The first Muslims to arrive in New Zealand, Mahomet and Mindia Wuzerah, and their sons Pero and Mero, came to Christchurch in 1854 from India, working in the household of John Cracroft Wilson in Cashmere. Other Muslims, mostly from China and India, arrived in Otago and on the West Coast during the 19th Century gold rushes.
New Zealand’s first mosque opened in Auckland in 1979 and Christchurch’s first Islamic Centre a year later in a small house in Phillipstown.
The exhibition highlights the role of the mosque as the centre of Islamic religious life and the place where people meet, exchange news, learn and celebrate. In a video made for the exhibition, Muslims who worship at Christchurch’s mosques – Al-Noor, the Linwood Islamic Centre and the Rasul-O-Allah Centre, Bishopdale – talk about what their mosque means to them. Objects on display from the museum collection and the community illustrate the influence of differing cultures on expressions of the Muslim faith.

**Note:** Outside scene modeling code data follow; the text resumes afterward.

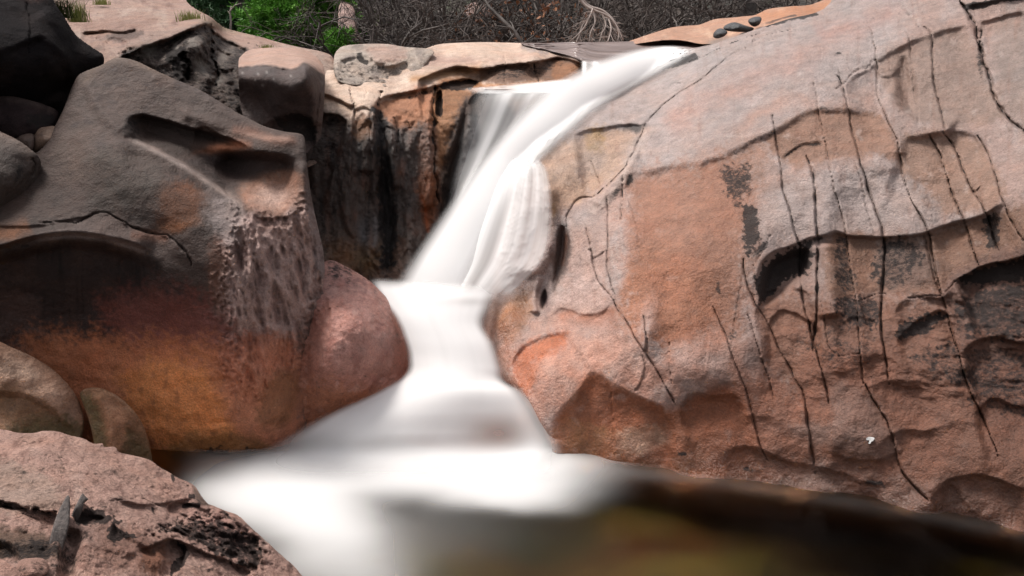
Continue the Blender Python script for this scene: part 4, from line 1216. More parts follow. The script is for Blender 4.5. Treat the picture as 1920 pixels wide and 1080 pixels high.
# two boulders at the lower left water edge
r = Rock([(-100, 625), (-20, 634), (20, 650), (60, 668), (96, 690), (124, 716), (146, 748), (158, 790), (150, 830), (120, 870), (-100, 880)],
         [(-80, 640, 6.2), (0, 650, 6.15), (90, 695, 6.12), (150, 780, 6.02), (20, 740, 5.98), (-60, 740, 6.02), (90, 800, 5.92), (0, 840, 5.8), (130, 860, 5.92), (100, 720, 6.06)], rim=8, rimk=.6)
r.lip([(-80, 730), (40, 735), (100, 765), (150, 810)], .05, 60, 14)
r.rough(1.4, .12, 3)
r.rough(2.6, .05, 4)
r.rough(8, .015, 3)
r.base((150, 110, 86))
r.tint(r.band([(-60, 690), (30, 690), (100, 745), (150, 792)], 22), (184, 154, 134), .7)  # ridge highlight painted on the diagonal
r.tint(r.poly_mask([(-90, 720), (60, 740), (140, 810), (100, 860), (-90, 850)], 18, 18), (124, 90, 62), .8)
r.tint(r.poly_mask([(40, 790), (150, 790), (150, 850), (20, 850)], 14, 14), (82, 72, 42), .8)
r.tint(sstep(.1, .5, r.nz(4, 4, 5)), (112, 82, 66), .5)
r.mul(1.4)
r.build('tan_boulder', M_ROCK, 'tan weathered boulder with an olive foot at the left edge, behind the foreground rock', 'rock', back=.9)

r = Rock([(150, 740), (162, 728), (190, 728), (220, 742), (248, 766), (266, 792), (278, 824), (286, 862), (290, 900), (180, 900), (176, 830), (164, 780)],
         [(165, 735, 6.05), (220, 745, 6.0), (270, 800, 5.98), (285, 880, 5.9), (190, 780, 5.97), (230, 810, 5.95), (200, 870, 5.9), (250, 880, 5.9)], rim=7, rimk=.7)
r.rough(3, .05, 4)
r.ridge([(180, 735), (205, 790), (215, 860)], .05, 14)
r.base((128, 92, 66))
r.tint(r.band([(200, 740), (225, 790), (235, 850)], 18), (164, 122, 96), .7)
r.tint(r.poly_mask([(240, 800), (290, 860), (280, 900), (230, 900)], 12, 12), (78, 66, 40), .8)
r.tint(r.poly_mask([(150, 740), (176, 750), (200, 840), (180, 880), (170, 800)], 8, 8), (84, 74, 42), .8)
r.tint(sstep(.1, .5, r.nz(6, 4, 5)), (92, 66, 50), .5)
r.mul(1.6)
r.build('olive_boulder', M_ROCK, 'small brown boulder with olive weed standing in the water beside the tan boulder', 'rock', back=.7)

# ================================================================== foreground rock
r = Rock([(-120, 800), (0, 805), (30, 811), (62, 812), (80, 808), (108, 809), (130, 816), (156, 822), (176, 832), (192, 831), (196, 838), (216, 838), (224, 848), (250, 854), (280, 862), (300, 876), (318, 886), (336, 897), (352, 903), (366, 912), (378, 930), (390, 944), (400, 948), (424, 958), (446, 966), (466, 984), (490, 1006), (512, 1026), (534, 1046), (548, 1058), (562, 1074), (576, 1100), (600, 1200), (-120, 1220)],
         [(-80, 815, 4.6), (60, 820, 4.62), (200, 850, 4.62), (300, 885, 4.6), (370, 935, 4.5), (450, 980, 4.4), (540, 1060, 4.3), (60, 900, 4.05), (200, 930, 4.05), (300, 980, 4.0), (420, 1040, 4.05), (60, 1000, 3.5), (200, 1040, 3.5), (330, 1080, 3.6), (480, 1100, 3.95), (-80, 900, 4.0), (-80, 1100, 3.1), (200, 1180, 3.1), (500, 1190, 3.6)], step=2.0, rim=14)
r.rough(1.6, .10, 4)
r.lip([(-60, 935), (20, 940), (60, 955), (110, 962)], .14, 30, 4, .04)
r.lip([(310, 950), (340, 940), (366, 944), (385, 955), (400, 950)], .05, 20, 4)
r.lip([(200, 930), (280, 945), (360, 930), (368, 922)], .04, 26, 5)
r.hollow([(135, 975), (150, 955), (180, 960), (200, 970), (190, 984), (150, 990)], .07, 14)
r.hollow([(112, 1000), (140, 985), (160, 1010), (140, 1100), (104, 1100)], .10, 20)
r.hollow([(-20, 1010), (30, 1020), (40, 1060), (-20, 1060)], .08, 20)
r.hollow([(205, 1000), (214, 980), (240, 1000), (290, 1030), (300, 1050), (250, 1040), (210, 1020)], .05, 14)
r.lip([(305, 1012), (330, 1010), (350, 1030), (345, 1060), (330, 1080)], .10, 30, 5)
r.lip([(305, 1012), (330, 1010), (380, 1032), (440, 1055), (480, 1074)], .09, 40, 5)
r.lip([(430, 1006), (460, 996), (486, 1006)], .06, 24, 5)
pit = r.poly_mask([(280, 1000), (330, 975), (400, 970), (470, 1000), (500, 1040), (480, 1070), (420, 1050), (340, 1010)], 14, 14)
r.rough(6, .045, 5, 1)
r.rough(11, .06, 4, .25 + pit, (1, 1, 1), True)
r.crack([(-20, 946), (20, 952), (60, 956), (108, 962)], 3, .05, 1, 4)
r.crack([(40, 962), (70, 975), (90, 990)], 1.5, .02, .7)
r.crack([(300, 930), (330, 921), (356, 910)], 1.6, .02, .6)
r.crack([(200, 940), (260, 935), (300, 948)], 1.2, .02, .4)
r.base((190, 152, 138))
r.tint(sstep(0, .5, r.nz(2.4, 4, 4)), (206, 172, 158), .7)
r.tint(sstep(.05, .5, r.nz(5.5, 5, 14)), (136, 100, 90), .7)
r.tint(r.poly_mask([(-80, 860), (60, 880), (110, 920), (100, 960), (-80, 940)], 14, 14), (178, 152, 138), .8)
r.tint(r.poly_mask([(-60, 990), (80, 1000), (100, 1050), (-60, 1040)], 12, 14), (88, 68, 52), .85)
r.tint(r.poly_mask([(200, 980), (290, 1000), (320, 1060), (240, 1080), (180, 1040)], 20, 20), (140, 98, 82), .6)
r.tint(r.poly_mask([(270, 1030), (310, 1030), (300, 1070), (270, 1070)], 10, 12), (140, 82, 48), .6)
r.tint(r.blob(420, 1000, 70, 30, 30), (186, 132, 122), .5)
r.tint(r.poly_mask([(362, 912), (372, 925), (394, 944), (388, 950), (368, 940)], 3, 3), (112, 92, 80), .8)
r.lichen(pit * (.62 + .25 * r.nz(7, 4, 6)))
r.lichen(r.poly_mask([(150, 955), (172, 952), (210, 968), (230, 980), (180, 984), (140, 985)], 8, 8), .75)
r.lichen(r.poly_mask([(200, 1000), (214, 975), (226, 990), (260, 1010), (240, 1010), (206, 1015)], 6, 6), .75)
r.lichen(r.poly_mask([(330, 1015), (350, 1026), (356, 1042), (340, 1064), (320, 1080), (322, 1056), (344, 1040)], 5, 6), .9)
r.lichen(r.blob(322, 898, 6, 10), .8)
r.lichen(r.band([(340, 950), (360, 946), (378, 948)], 6, None, 4), .9)
r.lichen(r.band([(352, 930), (366, 932)], 5, None, 4), .8)
r.lichen(r.blob(286, 958, 7, 11, -20), .75)
r.lichen(r.blob(425, 970, 22, 8, 20), .7)
r.lichen(r.blob(300, 908, 12, 4), .5)
r.lichen(r.blob(400, 1064, 40, 10, -20), .55)
r.lichen(r.poly_mask([(100, 1000), (130, 1000), (150, 1080), (90, 1080)], 14, 16), .5)
r.lichen(r.poly_mask([(-40, 1010), (100, 1010), (90, 1060), (-40, 1050)], 14, 16), .55)
r.lichen(.34 + .3 * r.nz(4, 5, 19))
r.mul(.86)
FORE = r
r.build('foreground_rock', M_ROUGH, 'rough pink foreground rock pitted with black lichen at the lower left', 'rock', back=1.2)
FD = depth_of
# loose stones in its cleft
for out, lab in (([(36, 1052), (60, 1046), (86, 1050), (90, 1074), (60, 1084), (34, 1076)], 'small brown stone lying in the cleft beside the old plank'),
                 ([(-60, 1046), (0, 1048), (22, 1062), (40, 1076), (60, 1120), (-60, 1130)], 'pink speckled stone in the very bottom left corner')):
    o = np.array(out, float)
    cx, cy = o.mean(0)
    d0 = depth_of(FORE, cx, cy)
    r = Rock(out, [(cx, o[:, 1].min(), d0 - .02), (cx, cy, d0 - .16), (o[:, 0].min(), cy, d0 - .08), (o[:, 0].max(), cy, d0 - .06), (cx, o[:, 1].max(), d0 - .2)], step=1.8, rim=8)
    r.rough(8, .03, 4)
    r.base((176, 138, 124))
    r.lichen(.36 + .3 * r.nz(8, 4, 3))
    r.build('loose_stone', M_ROUGH, lab, 'stone', back=.35)
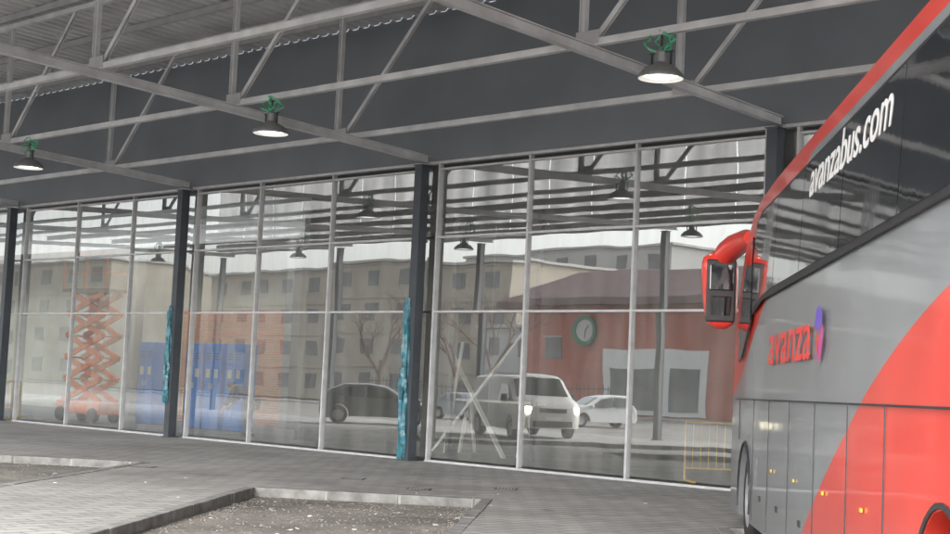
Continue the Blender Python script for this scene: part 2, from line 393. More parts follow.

Anthony adds that the exhibition has been an opportunity to put on display rarely seen Islamic objects from the museum’s collection including a beautifully decorated Qur’an produced in Kashmir, dating back to 1700.
The tragic events of 15 March 2019 are marked by a display of the tributes left outside the Linwood and Al-Noor Mosques and the Botanic Gardens in an outpouring of love, support and solidarity for the victims. The headscarf worn by the Prime Minister, the Rt Hon Jacinda Ardern, during public events at the time is also displayed. She donated it to the museum in late 2019.
Community representatives selected the tributes for display from the collection held at the museum. The museum cares for about 100 tributes, a representative sample of the thousands left in the outpouring of aroha and support for the victims of the Christchurch mosques attacks. Staff worked with Muslim community representatives last year to select the tributes from the thousands laid at sites across the city and wider region in the wake of the attacks.
Mosque: Faith, Culture, Community also features 33 drawings of mosques drawn on location by internationally acclaimed Syrian-American artist and architect Whabi Al-Hariri Rifai (1914–1994) in the last years of his life. Al-Hariri travelled to 16 countries, from Spain to China, to document the most significant historic mosques of the world. The collection of large graphite drawings, entitled Spiritual Edifices of Islam, depicts the rich diversity of Islamic architecture. They were first exhibited at the Smithsonian Institute, Washington DC, United States of America in 1999 and have been shown at major museums and venues around the world.
The display of Spiritual Edifices of Islam is supported by the Georgetown Design Group, Washington DC.